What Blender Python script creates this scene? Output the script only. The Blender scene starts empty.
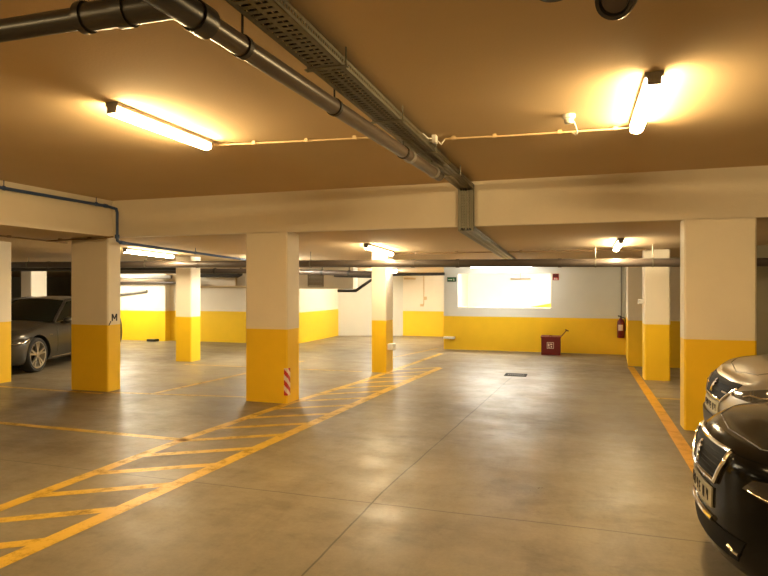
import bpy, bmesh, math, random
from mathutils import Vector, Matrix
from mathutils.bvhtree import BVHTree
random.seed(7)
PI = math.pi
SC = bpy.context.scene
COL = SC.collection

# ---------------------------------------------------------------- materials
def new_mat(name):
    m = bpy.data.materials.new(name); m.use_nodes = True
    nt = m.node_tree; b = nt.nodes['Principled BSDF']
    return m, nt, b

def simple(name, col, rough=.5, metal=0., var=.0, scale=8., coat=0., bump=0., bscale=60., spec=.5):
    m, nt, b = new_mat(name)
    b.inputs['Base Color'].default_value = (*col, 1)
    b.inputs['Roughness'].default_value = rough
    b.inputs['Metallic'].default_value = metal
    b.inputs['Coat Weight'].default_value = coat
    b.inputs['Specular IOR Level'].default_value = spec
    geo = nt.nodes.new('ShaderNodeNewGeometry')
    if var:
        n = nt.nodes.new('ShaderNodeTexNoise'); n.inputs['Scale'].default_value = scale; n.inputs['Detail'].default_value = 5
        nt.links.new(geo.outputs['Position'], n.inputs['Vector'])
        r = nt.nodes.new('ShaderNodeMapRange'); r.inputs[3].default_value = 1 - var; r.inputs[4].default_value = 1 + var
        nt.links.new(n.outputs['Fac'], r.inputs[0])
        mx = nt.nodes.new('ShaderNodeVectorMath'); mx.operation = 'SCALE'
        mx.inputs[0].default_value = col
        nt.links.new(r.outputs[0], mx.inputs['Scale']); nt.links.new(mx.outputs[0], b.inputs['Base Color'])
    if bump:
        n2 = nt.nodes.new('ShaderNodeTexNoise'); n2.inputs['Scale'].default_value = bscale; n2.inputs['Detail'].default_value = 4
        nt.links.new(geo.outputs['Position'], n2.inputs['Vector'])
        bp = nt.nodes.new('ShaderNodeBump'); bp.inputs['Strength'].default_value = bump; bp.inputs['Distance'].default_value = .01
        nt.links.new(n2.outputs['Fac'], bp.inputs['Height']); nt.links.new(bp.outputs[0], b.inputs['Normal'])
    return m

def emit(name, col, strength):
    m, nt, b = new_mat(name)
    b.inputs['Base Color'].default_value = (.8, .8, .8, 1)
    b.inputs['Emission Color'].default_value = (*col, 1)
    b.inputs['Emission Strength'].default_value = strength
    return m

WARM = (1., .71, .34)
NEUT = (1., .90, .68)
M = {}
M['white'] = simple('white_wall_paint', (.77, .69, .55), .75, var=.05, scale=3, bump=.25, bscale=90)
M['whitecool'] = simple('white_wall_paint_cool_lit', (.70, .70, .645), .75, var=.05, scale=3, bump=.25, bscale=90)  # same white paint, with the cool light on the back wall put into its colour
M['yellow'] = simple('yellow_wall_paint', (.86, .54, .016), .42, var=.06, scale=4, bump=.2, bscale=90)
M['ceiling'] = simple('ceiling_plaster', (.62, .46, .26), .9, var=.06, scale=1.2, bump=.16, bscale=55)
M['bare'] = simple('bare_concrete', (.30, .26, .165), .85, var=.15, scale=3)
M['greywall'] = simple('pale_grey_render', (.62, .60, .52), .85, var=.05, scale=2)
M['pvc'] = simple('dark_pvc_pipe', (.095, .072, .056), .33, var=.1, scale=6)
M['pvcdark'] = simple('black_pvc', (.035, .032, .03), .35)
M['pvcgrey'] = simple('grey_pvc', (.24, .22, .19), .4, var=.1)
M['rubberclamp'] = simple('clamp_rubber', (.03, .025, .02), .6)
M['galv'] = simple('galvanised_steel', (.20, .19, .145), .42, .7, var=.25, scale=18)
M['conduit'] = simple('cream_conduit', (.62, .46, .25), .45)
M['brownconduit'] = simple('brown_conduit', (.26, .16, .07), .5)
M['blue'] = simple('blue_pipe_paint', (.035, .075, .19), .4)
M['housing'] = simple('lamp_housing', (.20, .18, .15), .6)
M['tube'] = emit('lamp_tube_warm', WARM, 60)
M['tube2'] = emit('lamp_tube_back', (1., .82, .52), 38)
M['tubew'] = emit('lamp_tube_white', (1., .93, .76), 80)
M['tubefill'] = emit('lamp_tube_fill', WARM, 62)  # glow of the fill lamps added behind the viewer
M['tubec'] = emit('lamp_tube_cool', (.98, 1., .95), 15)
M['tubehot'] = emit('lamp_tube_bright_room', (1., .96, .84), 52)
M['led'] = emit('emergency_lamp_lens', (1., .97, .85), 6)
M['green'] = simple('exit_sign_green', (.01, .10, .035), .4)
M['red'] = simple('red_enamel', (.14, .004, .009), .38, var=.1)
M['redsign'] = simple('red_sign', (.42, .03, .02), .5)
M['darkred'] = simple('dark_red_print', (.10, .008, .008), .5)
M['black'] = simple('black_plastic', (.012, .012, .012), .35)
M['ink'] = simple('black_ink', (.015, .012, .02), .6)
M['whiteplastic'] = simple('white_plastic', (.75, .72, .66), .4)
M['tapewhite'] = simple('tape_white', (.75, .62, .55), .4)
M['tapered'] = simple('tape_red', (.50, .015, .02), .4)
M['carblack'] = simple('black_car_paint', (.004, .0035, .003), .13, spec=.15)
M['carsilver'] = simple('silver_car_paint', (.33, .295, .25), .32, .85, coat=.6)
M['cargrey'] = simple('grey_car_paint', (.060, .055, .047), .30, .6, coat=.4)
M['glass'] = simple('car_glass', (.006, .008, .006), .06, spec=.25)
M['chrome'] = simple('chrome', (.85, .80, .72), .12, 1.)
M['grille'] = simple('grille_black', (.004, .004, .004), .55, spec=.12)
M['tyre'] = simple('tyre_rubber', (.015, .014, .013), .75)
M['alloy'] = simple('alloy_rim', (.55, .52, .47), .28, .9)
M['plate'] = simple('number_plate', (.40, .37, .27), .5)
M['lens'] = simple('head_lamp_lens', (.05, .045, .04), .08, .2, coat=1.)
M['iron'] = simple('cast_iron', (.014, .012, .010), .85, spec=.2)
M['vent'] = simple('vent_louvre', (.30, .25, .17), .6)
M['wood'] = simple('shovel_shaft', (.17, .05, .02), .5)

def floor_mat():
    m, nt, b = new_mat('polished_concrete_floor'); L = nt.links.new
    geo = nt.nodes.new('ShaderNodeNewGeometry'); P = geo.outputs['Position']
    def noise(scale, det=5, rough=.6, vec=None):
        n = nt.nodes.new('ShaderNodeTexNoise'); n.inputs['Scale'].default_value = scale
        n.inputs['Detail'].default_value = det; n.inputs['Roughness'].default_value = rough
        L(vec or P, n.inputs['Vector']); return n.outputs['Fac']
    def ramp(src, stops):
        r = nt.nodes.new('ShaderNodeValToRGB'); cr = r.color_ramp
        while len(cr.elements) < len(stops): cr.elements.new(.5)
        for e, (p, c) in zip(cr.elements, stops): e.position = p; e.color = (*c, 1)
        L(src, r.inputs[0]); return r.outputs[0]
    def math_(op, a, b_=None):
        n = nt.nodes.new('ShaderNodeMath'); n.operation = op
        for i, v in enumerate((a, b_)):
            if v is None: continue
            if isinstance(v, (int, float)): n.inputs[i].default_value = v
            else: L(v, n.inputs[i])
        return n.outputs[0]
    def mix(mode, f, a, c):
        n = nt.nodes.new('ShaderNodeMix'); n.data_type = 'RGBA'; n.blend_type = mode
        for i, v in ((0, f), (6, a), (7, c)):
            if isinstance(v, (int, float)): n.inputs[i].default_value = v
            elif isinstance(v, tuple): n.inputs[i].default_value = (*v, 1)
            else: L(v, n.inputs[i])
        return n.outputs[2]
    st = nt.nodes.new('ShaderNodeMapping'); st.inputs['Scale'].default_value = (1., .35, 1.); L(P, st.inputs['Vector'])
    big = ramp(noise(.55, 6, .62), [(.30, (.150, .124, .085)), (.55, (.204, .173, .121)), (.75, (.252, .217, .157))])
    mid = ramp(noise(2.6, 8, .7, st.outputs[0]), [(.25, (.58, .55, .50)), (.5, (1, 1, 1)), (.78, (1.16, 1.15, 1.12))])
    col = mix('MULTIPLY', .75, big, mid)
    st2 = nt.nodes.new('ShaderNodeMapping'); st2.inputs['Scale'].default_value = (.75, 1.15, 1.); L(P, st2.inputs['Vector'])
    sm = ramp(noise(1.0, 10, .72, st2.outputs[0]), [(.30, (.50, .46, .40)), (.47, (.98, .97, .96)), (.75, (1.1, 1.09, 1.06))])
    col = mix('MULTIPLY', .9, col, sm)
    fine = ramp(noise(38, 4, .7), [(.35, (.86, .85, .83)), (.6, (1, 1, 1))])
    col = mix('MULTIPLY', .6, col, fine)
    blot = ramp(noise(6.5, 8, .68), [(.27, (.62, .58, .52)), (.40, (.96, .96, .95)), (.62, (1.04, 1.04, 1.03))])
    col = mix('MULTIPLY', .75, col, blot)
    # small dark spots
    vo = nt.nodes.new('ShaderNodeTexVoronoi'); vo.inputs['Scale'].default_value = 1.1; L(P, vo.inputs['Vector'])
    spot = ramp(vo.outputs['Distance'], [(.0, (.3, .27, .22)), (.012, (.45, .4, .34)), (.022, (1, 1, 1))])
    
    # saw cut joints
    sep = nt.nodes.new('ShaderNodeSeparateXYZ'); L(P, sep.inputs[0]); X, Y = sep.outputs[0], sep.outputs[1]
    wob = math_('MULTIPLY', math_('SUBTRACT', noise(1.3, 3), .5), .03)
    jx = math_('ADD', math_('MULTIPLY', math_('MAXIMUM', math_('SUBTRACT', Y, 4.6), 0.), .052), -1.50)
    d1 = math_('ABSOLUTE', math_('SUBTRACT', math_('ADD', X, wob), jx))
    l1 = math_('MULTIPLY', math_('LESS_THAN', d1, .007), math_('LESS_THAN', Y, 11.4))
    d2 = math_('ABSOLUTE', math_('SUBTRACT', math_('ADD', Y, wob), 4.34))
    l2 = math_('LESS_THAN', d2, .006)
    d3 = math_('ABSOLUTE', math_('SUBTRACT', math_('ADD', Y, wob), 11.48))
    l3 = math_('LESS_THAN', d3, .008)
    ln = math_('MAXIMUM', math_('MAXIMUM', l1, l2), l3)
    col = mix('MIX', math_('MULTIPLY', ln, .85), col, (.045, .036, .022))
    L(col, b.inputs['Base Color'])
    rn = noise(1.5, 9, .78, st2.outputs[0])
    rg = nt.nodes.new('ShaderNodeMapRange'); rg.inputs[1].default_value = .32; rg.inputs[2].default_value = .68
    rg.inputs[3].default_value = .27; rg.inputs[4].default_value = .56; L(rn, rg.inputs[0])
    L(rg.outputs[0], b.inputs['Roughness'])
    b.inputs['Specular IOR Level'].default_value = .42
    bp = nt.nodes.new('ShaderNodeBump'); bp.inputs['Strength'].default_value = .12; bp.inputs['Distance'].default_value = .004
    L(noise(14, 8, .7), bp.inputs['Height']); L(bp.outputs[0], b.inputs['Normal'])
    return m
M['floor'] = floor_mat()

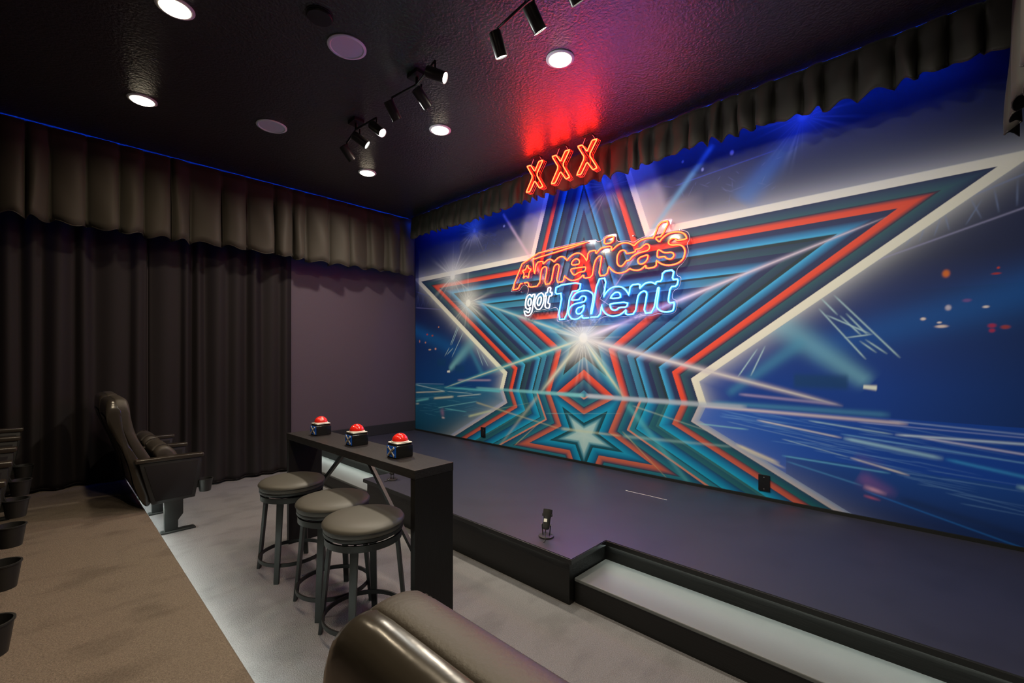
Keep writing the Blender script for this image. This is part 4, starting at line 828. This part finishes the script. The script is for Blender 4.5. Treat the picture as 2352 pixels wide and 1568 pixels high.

■ EXERCISE PROMPT ■
From the records above, copy every line that holds the word "scene".

■ THE RESULT ■
What Blender Python script creates this scene? Output the script only. The Blender scene starts empty.
SC = bpy.context.scene